Endangered Sumatran tigers to be left homeless. IMG: © Frédy Mercay / WWF-Canon

On Monday, WWF warned that loggers who plan to clear an Indonesian forest will leave the endangered tigers that live there homeless or worse. They are urging a subsidiary of Barito Timber Pacific, as well as the Indonesian government and the Sinar Mas Group to protect the forests where the tigers live.

There are an estimated 400 critically endangered Sumatran tigers left in the wild. So when WWF captured footage of a mother and her cubs playing, it was a rare event indeed.

“Our team was thrilled to discover 47 tiger images in our camera traps, from which we identified six unique individuals,” said Karmila Parakkasi, who leads WWF’s tiger research team in Sumatra.

Parakkasi added that the discovery was the highest number of tigers and tiger images obtained in the first month of sampling, but the results from the second month were even more impressive – two tiger families, with another six tigers.

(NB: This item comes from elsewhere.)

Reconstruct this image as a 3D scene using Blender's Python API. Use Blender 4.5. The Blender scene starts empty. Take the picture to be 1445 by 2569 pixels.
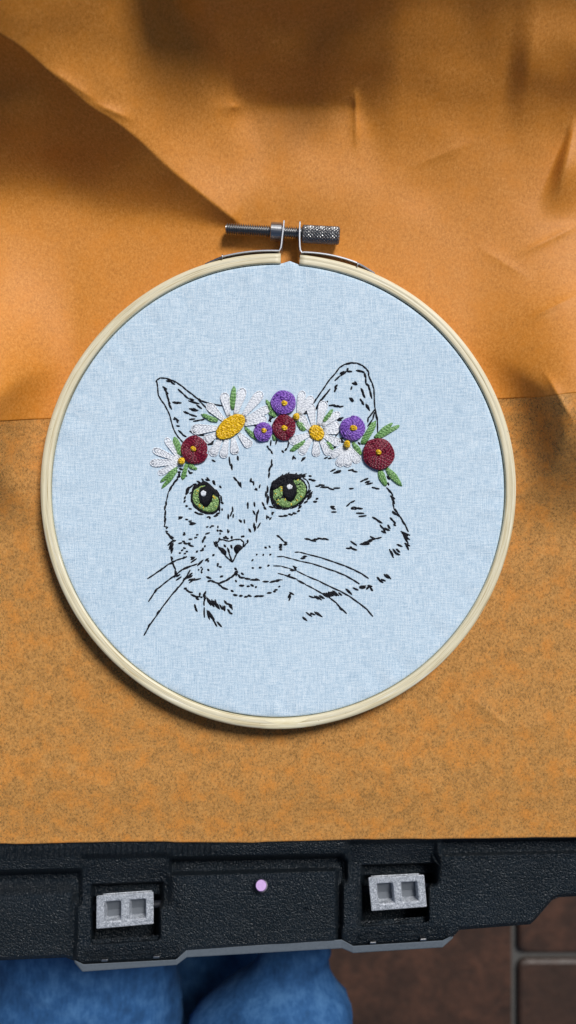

“What’s unclear is whether we found so many tigers because we’re getting better at locating our cameras or because the tigers’ habitat is shrinking so rapidly here that they are being forced into sharing smaller and smaller bits of forests.”

The forest where the images and video were taken is set for clearing by the pulp and paper industry, despite being designated as a conservation landscape. The area, known as Bukit Tigapuluh, or “Thirty Hills”, is located in Riau and Jambi provinces in Central Sumatra.

According to WWF, the subspecies of tiger inhabits montane forests, the remaining blocks of the Sumatra Island’s lowland forest, peat swamps, and freshwater swamp forests. It is estimated that Sumatra has approximately 130,000 km2 of remaining habitat for tigers, only one-third of which has some form of protection from development and logging.

The Sumatran tiger and the other five surviving tiger subspecies – the Amur, Malayan, Bengal, Indochinese and South China – number as few as 3,200. WWF is working to build the political, financial and public support to double the number of tigers in the wild by 2022.